═══ INPUT DATA

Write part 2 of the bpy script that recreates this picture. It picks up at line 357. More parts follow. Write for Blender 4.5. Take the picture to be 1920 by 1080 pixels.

══════
═══ INPUT DATA

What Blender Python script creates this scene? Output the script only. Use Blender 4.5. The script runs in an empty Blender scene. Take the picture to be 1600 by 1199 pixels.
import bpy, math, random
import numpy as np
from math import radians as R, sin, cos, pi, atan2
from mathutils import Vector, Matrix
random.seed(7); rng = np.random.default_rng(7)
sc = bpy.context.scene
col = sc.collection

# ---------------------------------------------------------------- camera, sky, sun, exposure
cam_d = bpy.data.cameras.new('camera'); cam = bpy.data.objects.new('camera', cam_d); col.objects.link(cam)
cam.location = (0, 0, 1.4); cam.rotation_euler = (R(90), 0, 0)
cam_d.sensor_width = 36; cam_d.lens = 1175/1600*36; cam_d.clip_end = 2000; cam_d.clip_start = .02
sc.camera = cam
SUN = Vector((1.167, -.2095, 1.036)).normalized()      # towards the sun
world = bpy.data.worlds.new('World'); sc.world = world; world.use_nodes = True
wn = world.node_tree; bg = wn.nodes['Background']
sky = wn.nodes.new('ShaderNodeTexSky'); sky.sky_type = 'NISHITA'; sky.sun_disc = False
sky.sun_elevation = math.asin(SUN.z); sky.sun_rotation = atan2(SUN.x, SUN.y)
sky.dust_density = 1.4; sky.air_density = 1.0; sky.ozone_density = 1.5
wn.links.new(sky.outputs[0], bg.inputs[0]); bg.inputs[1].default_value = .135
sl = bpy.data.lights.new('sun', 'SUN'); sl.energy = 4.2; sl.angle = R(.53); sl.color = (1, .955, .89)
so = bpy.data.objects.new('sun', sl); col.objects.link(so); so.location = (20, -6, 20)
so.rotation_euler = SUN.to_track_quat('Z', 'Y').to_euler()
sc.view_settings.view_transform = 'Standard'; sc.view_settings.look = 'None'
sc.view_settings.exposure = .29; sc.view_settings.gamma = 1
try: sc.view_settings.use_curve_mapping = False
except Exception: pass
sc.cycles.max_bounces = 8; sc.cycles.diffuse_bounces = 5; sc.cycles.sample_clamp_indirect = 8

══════
═══ INPUT DATA

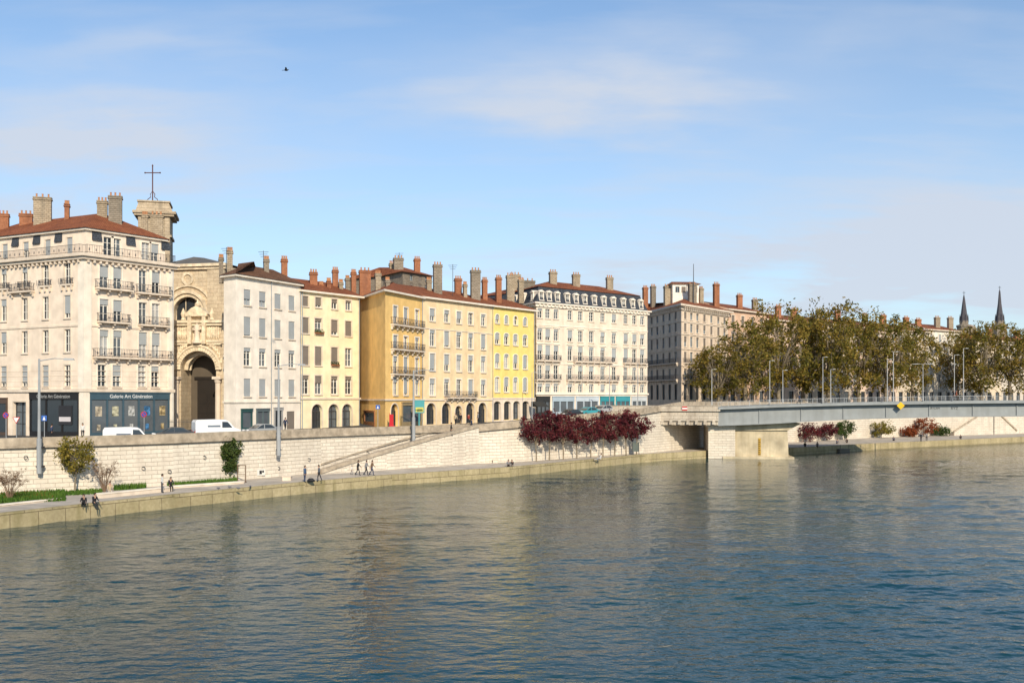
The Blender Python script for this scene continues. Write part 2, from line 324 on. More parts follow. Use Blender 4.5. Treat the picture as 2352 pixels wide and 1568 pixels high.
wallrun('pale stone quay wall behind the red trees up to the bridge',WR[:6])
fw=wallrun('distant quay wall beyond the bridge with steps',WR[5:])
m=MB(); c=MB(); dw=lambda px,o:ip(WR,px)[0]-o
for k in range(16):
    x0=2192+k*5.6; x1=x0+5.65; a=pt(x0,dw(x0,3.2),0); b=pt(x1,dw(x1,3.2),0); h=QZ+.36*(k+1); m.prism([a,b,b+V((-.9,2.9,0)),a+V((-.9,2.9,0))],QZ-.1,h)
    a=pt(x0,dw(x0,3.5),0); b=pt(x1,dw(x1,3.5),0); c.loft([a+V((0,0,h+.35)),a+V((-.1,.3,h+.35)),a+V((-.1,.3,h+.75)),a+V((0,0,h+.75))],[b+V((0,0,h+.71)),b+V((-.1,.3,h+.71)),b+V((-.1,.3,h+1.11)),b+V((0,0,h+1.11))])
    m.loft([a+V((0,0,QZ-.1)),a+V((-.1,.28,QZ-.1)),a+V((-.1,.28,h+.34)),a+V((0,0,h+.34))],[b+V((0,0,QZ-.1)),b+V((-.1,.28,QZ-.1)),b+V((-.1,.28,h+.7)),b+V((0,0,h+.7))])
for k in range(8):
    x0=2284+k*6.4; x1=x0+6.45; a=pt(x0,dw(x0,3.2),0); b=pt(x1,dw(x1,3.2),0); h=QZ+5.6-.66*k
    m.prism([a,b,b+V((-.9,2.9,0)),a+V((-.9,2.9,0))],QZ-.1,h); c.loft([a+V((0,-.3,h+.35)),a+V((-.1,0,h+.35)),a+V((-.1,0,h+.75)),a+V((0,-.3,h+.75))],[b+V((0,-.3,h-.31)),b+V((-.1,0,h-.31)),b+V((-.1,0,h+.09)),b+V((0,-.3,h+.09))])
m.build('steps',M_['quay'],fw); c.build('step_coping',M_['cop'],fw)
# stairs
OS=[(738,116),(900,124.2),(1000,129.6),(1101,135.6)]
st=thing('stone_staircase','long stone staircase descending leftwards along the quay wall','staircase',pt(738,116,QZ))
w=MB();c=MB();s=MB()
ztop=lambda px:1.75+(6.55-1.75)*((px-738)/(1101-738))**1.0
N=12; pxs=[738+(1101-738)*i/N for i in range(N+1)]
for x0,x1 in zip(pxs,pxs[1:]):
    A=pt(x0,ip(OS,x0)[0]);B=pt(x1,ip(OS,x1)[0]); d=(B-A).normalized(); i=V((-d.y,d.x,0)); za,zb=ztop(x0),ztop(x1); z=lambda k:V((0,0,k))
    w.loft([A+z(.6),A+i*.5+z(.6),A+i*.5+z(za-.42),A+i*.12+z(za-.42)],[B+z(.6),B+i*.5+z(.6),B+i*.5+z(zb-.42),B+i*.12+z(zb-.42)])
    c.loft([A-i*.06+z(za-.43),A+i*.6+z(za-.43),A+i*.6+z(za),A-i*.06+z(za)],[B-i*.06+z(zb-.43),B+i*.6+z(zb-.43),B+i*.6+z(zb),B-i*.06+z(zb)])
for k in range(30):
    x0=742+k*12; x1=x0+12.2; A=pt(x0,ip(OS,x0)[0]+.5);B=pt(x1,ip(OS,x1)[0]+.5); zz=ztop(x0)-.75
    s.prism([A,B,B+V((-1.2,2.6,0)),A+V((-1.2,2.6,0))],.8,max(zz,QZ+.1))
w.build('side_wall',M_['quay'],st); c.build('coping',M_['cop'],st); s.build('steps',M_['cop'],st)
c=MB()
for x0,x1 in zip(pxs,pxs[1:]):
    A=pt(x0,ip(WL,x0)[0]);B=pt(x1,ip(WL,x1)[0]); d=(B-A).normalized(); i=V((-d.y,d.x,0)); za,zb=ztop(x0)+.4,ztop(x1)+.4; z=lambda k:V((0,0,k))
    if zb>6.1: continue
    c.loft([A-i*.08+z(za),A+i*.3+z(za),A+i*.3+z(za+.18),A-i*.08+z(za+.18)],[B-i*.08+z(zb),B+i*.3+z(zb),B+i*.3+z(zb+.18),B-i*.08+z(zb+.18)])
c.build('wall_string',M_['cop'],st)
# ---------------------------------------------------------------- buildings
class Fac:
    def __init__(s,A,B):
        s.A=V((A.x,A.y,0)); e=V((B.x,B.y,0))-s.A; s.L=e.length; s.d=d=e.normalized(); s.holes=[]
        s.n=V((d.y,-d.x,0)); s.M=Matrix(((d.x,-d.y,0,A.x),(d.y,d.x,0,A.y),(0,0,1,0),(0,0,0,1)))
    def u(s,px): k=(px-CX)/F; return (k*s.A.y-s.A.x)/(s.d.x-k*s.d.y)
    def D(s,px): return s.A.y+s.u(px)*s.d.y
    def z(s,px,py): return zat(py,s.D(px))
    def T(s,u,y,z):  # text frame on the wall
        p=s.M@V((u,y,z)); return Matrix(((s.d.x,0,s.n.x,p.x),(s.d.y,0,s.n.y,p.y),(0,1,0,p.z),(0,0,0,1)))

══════

_OBJECTIVE_
Show every line from the listing above in which the string "Write" appears.

_TASK ANSWER_
Write part 2 of the bpy script that recreates this picture. It picks up at line 357. More parts follow. Write for Blender 4.5. Take the picture to be 1920 by 1080 pixels.
The Blender Python script for this scene continues. Write part 2, from line 324 on. More parts follow. Use Blender 4.5. Treat the picture as 2352 pixels wide and 1568 pixels high.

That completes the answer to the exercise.